Après, en 2010 c'est l'IPC 125 avec la vaillante RS à Ostende, Chimay, Croix en Ternois, Joël est toujours dans le coup, jamais loin du podium. En 2010, c'est aussi le Bol classic. L'affiche était belle... la vraie Ducati à cadre Martin ex Saint Jean moto qui avait participé au bol d'or 1979, et Alain Vial comme coéquipier. Malheureusement, la Ducati était peut-être une splendide moto de collection-démonstration mais elle nécessitait certains aménagements pour s'aligner au départ d'une course. Alors, comme avec la Suzuki, Joël n'a pas beaucoup dormi les 15 jours avant le BOC mais cette fois ci, la moto est arrivée au circuit dans un fourgon.
Au 4ème tour des essais libres, sur un circuit qu'il découvrait avec une moto à déverminer il était déjà en 2'36 ensuite, le chrono va descendre, 2'20 en première manche de jour comme de nuit , 2'15 en seconde manche.
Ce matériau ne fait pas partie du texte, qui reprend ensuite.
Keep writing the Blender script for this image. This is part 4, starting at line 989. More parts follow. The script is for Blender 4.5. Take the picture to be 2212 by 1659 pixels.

On est peut-être loin des 1'55 de la pole mais la Ducati était une VRAIE moto de 1979! Comme lors des bol des années 80, Joël ne donnait même pas des signes d'une fatigue excessive à la fin de ses relais, allant même jusqu'à faire deux tours de trop parce qu'il n'avait pas vu le panneau "stop" ! En endurance, ne pas respecter ce genre de consignes est une erreur de débutant qui peut facilement se traduire par une panne d'essence mais ça montre bien aussi que le pilote est encore frais.

2011 ... Joël ne va pas s'en arrêter là quand même... Il retournera donc en Belgique chatouiller les gamins en IPC125 avec une RS revitaminée et il espère être au départ du Bol classic.
NB: l'IPC est la catégorie du championnat de belgique réservée aux 125 compétition client produit jusqu'en 1994. la majorité du plateau est composée de Honda 125 RS NF4.